Microsoft removes beating heart from WHS, crushes it.

November 23, 2010

Extremely irritating news today. Microsoft is taking a product I love and killing it. First the news came that the new version of Drive Extender would be neutered of its ability to have its disks read without the need of WHS (an important disaster recovery option, IMO), and now it seems that the Drive Extender “feature” will be removed entirely. I say “feature” because I (and most other WHS users, I would assume) consider Drive Extender to be the whole thing that WHS is, not some feature to be discarded. This simply amounts to Microsoft tactfully killing the product.

Years ago I examined all the options and came to the conclusion that RAID was just too much trouble in terms of a way to achieve redundancy in file storage. I was considering software raid options, but then lo and behold, I stumbled upon Windows Home Server, which provided a dead simple solution for extending and creating redundant storage without the need to match disk sizes and without the worry of needing to replace a controller with an identical version should it fail. I was completely sold.

Now I just feel left in the cold. Microsoft, if you plan to kill this product, please at least just have the decency to look me in the eye and tell me.

If you feel passionately about this please visit this connect link also.


Windows Home Server v2 (VAIL), my initial reaction

April 30, 2010
  1. Please bring back some way to read the files on a disk from a non-VAIL machine! This is an important disaster recovery technique and a major selling point of V1 (Connect┬áLink – Please Vote)
  2. Please consider adding the option for a second authentication factor to the remote access site login. (Whether it be MS or 3rd party provided through add-ins) (Connect Link – Please Vote)

I’ll tally some more detailed feedback as I look more into the changes. As it stands though, I’m a bit too disappointed with the changes in Drive Extender to install the Preview in its current state. I hope Microsoft reconsiders its deprecation of major features that contributed to the platform being attractive in the first place.

TwoFactor WHS addin published

May 11, 2009

I’ve published the first release of my Windows Home Server addin, which allows for two factor authentication for the WHS remote access website via the Yubikey hardware token. The plan is, in the future, to also support some software based tokens. Maybe I’ll even whip up an implementation of OATH HOTP for a few devices if I can’t find suitable open source solutions.

Let me know what you think of the addin, and please submit any bugs or feature suggestions. I’m interested in the community auditing the code for security flaws, as I’d like this to be as sound as possible.

YubiKeys arrived!

April 28, 2009

My yubikeys have arrived. I’ve got the authentication working against yubico’s validator, and have done some POC tests.
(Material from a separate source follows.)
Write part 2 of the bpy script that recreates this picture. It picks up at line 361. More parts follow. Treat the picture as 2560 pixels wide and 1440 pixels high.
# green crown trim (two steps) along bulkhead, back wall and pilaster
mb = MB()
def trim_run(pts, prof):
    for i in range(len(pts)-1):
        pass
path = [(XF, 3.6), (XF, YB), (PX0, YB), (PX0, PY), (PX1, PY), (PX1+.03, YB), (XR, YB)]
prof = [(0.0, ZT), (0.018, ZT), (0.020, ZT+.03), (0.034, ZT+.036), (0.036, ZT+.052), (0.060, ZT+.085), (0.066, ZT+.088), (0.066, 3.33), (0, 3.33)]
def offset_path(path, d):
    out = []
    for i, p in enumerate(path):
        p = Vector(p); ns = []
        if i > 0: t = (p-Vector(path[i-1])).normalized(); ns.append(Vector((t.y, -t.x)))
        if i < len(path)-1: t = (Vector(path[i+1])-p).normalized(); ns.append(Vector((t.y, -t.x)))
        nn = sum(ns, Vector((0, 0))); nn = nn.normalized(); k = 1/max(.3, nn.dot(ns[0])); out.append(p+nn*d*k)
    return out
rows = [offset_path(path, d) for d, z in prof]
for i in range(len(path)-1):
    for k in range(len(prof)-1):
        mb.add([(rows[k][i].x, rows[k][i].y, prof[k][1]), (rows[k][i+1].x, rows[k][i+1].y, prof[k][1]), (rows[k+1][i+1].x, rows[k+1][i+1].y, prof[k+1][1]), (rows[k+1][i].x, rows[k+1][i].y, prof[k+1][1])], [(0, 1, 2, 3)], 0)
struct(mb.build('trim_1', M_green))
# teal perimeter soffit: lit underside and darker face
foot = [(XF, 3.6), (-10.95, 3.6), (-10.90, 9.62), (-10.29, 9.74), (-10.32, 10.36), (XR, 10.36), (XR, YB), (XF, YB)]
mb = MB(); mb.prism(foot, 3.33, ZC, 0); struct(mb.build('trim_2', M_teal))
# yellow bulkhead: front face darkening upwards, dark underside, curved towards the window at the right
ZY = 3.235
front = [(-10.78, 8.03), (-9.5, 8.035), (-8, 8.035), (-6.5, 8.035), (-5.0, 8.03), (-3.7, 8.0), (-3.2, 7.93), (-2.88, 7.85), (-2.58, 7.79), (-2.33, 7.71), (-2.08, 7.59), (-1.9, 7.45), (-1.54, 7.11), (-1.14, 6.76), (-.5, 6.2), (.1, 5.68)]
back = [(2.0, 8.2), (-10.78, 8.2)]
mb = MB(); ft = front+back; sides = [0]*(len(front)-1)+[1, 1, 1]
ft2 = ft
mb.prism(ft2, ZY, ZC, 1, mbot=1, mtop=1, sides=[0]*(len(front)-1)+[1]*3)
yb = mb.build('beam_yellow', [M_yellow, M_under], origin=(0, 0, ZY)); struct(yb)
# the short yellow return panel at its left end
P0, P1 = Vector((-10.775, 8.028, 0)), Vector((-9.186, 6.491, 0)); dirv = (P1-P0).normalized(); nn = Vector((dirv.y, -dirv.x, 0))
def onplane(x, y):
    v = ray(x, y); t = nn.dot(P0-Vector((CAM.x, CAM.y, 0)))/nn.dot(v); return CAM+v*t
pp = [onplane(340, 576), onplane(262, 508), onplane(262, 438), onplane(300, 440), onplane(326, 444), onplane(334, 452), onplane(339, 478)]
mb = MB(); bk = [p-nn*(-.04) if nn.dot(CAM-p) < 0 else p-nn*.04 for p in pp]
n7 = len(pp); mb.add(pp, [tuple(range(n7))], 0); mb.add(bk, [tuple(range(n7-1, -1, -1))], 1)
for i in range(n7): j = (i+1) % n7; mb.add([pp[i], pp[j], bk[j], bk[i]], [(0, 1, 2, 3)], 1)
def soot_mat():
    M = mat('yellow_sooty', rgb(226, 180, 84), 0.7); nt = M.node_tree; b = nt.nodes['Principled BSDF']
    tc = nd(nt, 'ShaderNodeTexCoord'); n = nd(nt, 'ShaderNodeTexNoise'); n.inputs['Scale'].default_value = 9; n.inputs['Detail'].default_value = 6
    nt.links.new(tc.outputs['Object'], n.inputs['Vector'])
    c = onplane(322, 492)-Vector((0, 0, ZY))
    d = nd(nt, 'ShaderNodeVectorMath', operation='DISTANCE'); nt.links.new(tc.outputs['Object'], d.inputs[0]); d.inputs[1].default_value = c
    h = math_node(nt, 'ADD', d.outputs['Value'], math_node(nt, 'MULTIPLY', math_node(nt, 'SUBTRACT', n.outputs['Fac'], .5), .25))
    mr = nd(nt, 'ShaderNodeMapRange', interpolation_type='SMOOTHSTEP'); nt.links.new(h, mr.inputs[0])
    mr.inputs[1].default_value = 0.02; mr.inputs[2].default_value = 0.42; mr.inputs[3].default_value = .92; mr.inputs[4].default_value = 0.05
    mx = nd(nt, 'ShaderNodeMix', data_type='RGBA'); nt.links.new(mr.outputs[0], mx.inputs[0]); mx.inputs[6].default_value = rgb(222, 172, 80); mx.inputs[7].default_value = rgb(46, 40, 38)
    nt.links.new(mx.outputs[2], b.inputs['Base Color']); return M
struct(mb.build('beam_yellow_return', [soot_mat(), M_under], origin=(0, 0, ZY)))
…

Now I just have to iron out the configuration steps in the add-in and then I should hopefully have a solution ready.

Initial version for WHS add in almost done

April 26, 2009

Mostly just waiting on those yubikeys to arrive. Also need to snazz up the graphics a bit. My plan is to finally turn on the remote access on my home server for RDP once I get this working. Hopefully the WHS community at large finds this useful too. Will host the code on codeplex, but may also just make the secondary auth pluginnable so that others can extend the authorization schemes it supports.

A road to two-factor auth for WHS

April 21, 2009

I love Windows Home Server very much, and recommend it constantly. I did a lot of research before settling on a backup solution and I can confidently say that WHS meets and exceeds all my requirements. What I wanted was centralized storage and backup, and what I ended up with was that in spades, plus a whole lot more besides.

One of my favorite features that I didn’t even know I needed is the remote access support in WHS. I can log on to my server remotely, download and upload files, view photo albums, and even make proxied remote desktop connections into my home pcs/mediacenter. BUT, this brings me to my main complaint about WHS. There is no built-in support for strong authentication. If I’m exposing all my data and machines to the internet at large, I want a lot more than a keyloggable password standing in the way.

So, I’m working on an add-in that will enable some two-factor auth models, and I will be recording my efforts here. My solution will revolve around introducing a model to enable requiring a one time password in addition to the remote access acount password, and initially I will be suppporting OTPs furnished by the yubikey token. The yubikey is a cheap hardware OTP token that uses all open source software in the backend.

I already have most of the prep-work done for this project, and am just waiting for my yubikeys to arrive. I’ll be detailing more of my solution as I go along, and I’ll be publishing this project on codeplex once I can do some concrete testing and stabilization, and I hope it will help the community improve authentication on the WHS platform.